If you asked us about our priorities for our family, at a generic level, we’d both say we want health, value and convenience. However, what we individually mean is fairly different. And here is where a lot of brands run into trouble. There isn’t a one-size-fits-all way to engage the Millennial Mom because our unique needs are what drive us. While we may respond with similar value drivers, how we want to execute them is totally different. 

We both find ourselves time-crunched during the week but still want to provide quality, healthy meals for our families, at a good value. To Erica, this means getting a great deal on scratch ingredients and making big batches of food every Sunday to freeze for her family to eat during the week. She’s a self-proclaimed deal seeker and for her it’s all about shopping the deal and feeling like she’s gaming the system to get the best value.

For my family, it means grabbing prepared, organic food on the way home from work. For me, it’s how quickly I can get in and out of the store and on to the next task, while still giving my family high-quality food. My sense of value and savings comes from how much more it would have cost to eat out with my family than to grab something from the store. So while we both have accomplished healthy meals in a hurry at a value, how we define this is what creates our unique underlying needs.

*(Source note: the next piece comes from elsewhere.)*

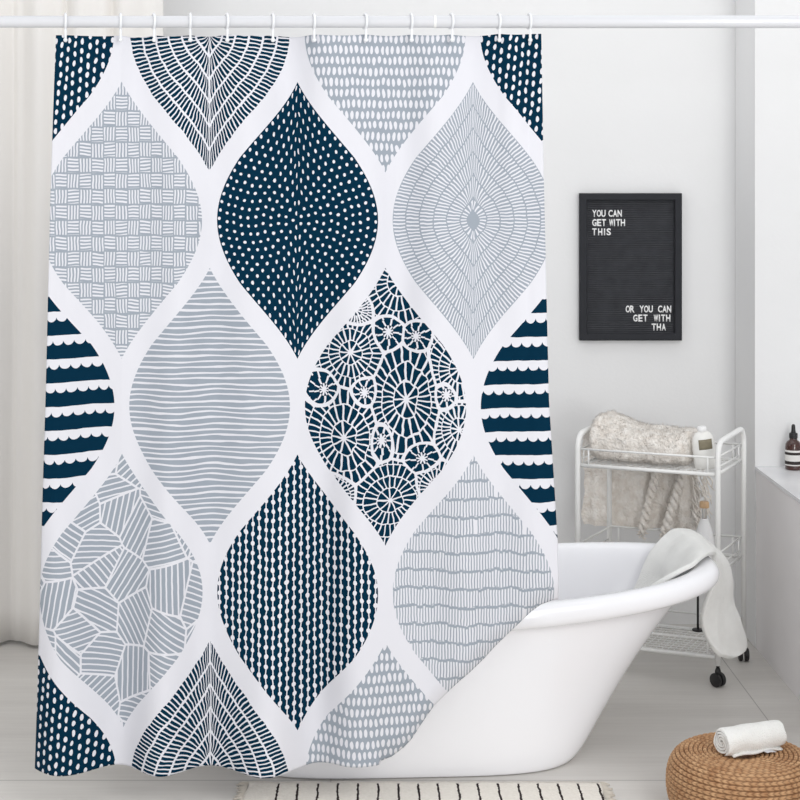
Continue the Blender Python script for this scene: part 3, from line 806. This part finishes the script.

This simple example illustrates that while we are demographically similar and might even look somewhat similar when asked about our overarching needs, when you really dive into our detailed purchase behavior to study how we act on our needs, we couldn’t be less similar. If you were to study either of our shopping baskets over the last six months, these differences would become immediately apparent.

The marketing content and products that will appeal to me are all around how little effort I have to put into generating a healthy, fresh experience for my family. For Erica, it’s the value she receives in addition to the accomplishment of cooking each weekend for her family. Trying to engage me through a recipe would be off base, but it would be a great way to engage her.

This logic doesn’t only apply to Millennial Moms. As Generation Z, the next hot demographic group, continues to rise, it’s important to keep in mind that a one size fits all approach to demographics will lead only to superficial insights that leave consumers wanting more. But, if you dive deeper to understand this group as individuals with distinct behaviors and needs, then the sky is the limit.